A lawsuit filed Monday alleges that some of the world’s largest chocolate makers are knowingly using child labor in Africa.

The Milton Hershey School in Pennsylvania is one of the wealthiest education centers in the world. Founded in 1909 as an orphanage for “male Caucasian” boys, it was awarded 30 percent of the company’s future earnings by Milton S. Hershey upon his death. Thanks to the success of Kit-Kats, Reese’s, and Whoppers, the school is worth a staggering $7.8 billion.

Now home to more than 2,000 students, it owns a controlling interest in the $22.3 billion Hershey company—a chocolate maker with roots in child protection and education that, in the worst form of irony, allegedly relies on cocoa harvested by child laborers in West Africa.

It is this irony that serves as the motivation behind a class action lawsuit filed Monday against Hershey and two of its competitors, Mars and Nestle. The complaints, filed by three California residents, allege that the companies are guilty of false advertising for failing to disclose the use of child slavery on their packaging. Without it, the plaintiffs claim, the companies are deceiving consumers into “unwittingly” supporting the child slave labor trade.

“America’s largest and most profitable food conglomerates should not tolerate child labor, much less child slave labor, anywhere in their supply chains,” the complaint reads. “These companies should not turn a blind eye to known human rights abuses… especially when the companies consistently and affirmatively represent that they act in a socially and ethically responsible manner.”

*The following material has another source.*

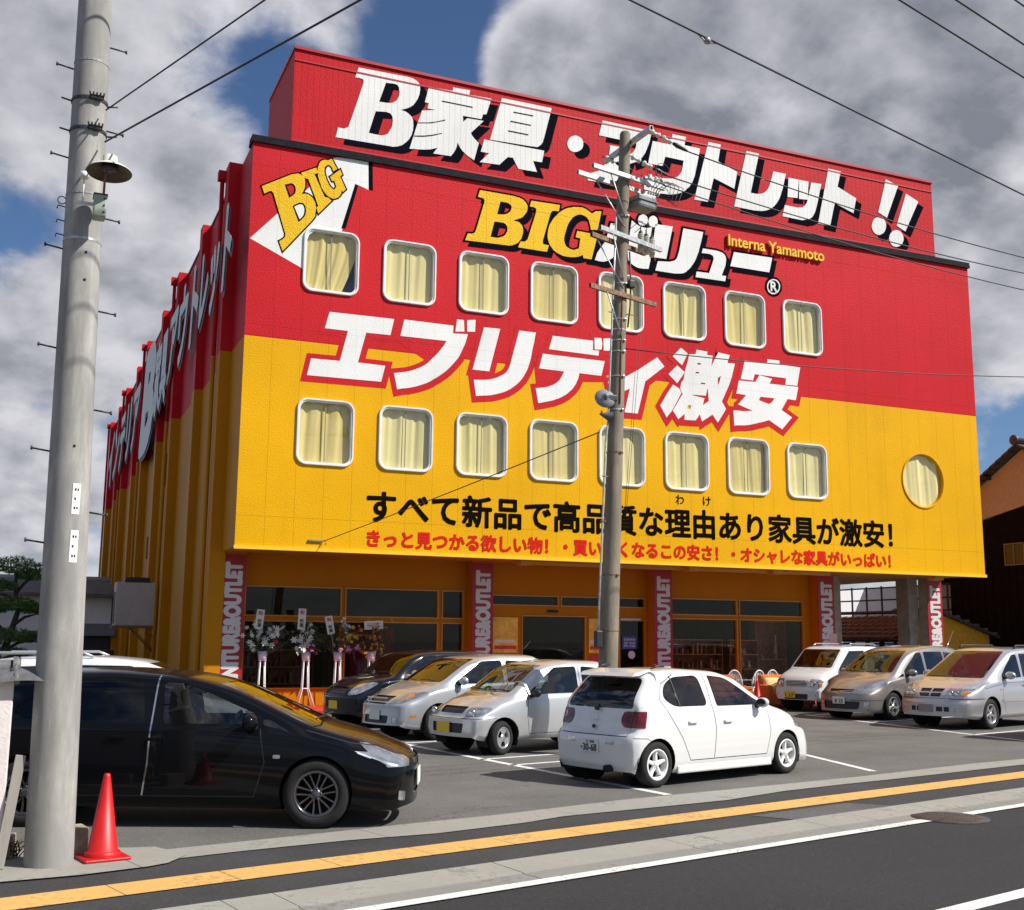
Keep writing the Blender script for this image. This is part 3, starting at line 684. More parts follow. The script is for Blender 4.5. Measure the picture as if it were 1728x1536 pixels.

The class action suits seek both monetary damages for California residents who have purchased the chocolate and revised packaging that denotes child slaves were used. It’s a new approach to an old problem; the chocolate industry’s deep, dark, not-so-secret scandal. It’s been 15 years since the first allegations of child slavery in the chocolate industry caused national outrage. Will this be the final straw?